Dans le cercle de Tébessa (1)... la sécurité... a permis à nos administrés de s'adonner à la culture des céréales; si l'on compare plusieurs années également favorisées par les pluies d'automne, on remarque que les surfaces cultivées en orge et en blé vont sans cesse en augmentant.

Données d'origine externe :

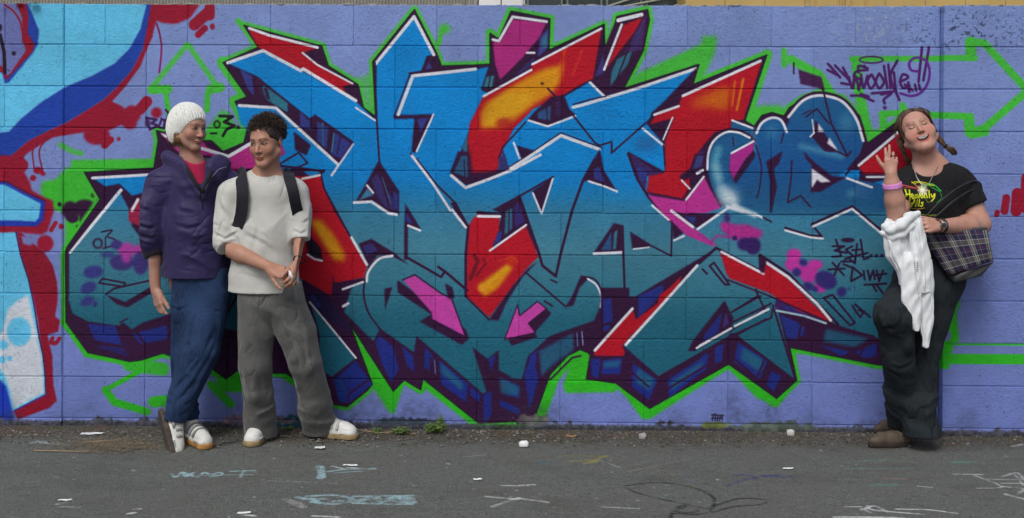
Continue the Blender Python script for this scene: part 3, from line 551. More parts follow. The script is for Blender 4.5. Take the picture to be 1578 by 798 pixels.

L'impression d'ensemble qui se dégage de ces rapports est que la culture est en progrès chez les indigènes nomades, parallèlement à l'augmentation de l'élevage du boeuf et à la décadence de celui du chameau. Mais il faut faire certaines réserves. D'abord, cette évolution ne se produit que dans des régions déterminées; les rapports de Biskra, Bou-Saâda, Laghouat, El-Aricha ne la constatent pas; les rapports qui signalent les changements les plus accentués sont ceux de Marnia, Géryville, Tiaret, Boghar, Khenchela, Tébessa. Au voisinage du Maroc et de la Tunisie, le mouvement vers la culture est particulièrement marqué, par suite de l'accroissement de la sécurité qui a permis de mettre en valeur des terres excellentes, jadis négligées. D'ailleurs, comme nous l'avons déjà fait remarquer, les régions de Marnia et de Tébessa sont en plein Tell et ne font partie du territoire militaire qu'à cause du voisinage de la frontière. En second lieu, la période considérée est bien courte, et, comme le font observer plusieurs rapports, il peut s'agir en partie au moins d'une oscillation comme celles que nous avons constatées pour le cheptel. Enfin, les superficies sur lesquelles a porté la mise en culture sont fort restreintes. Les rapports qui donnent des chiffres parlent de 2,000 hectares, 5,000 hectares pour des cercles qui ont 1 à 2 millions d'hectares. Lorsqu'aucun chiffre n'est donné, et qu'on se borne à constater vaguement les progrès de la culture, il est probable qu'il s'agit d'étendues plus restreintes encore. Pour tout le territoire militaire, en 1904, la statistique donne 182,000 hectares en céréales, produisant 792,000 quintaux. Les terres propres à la culture sont limitées, dans l'état aguel des méthodes aratoires et des travaux hydrauliques ; dans quelques territoires, le maximum est près d'être atteint.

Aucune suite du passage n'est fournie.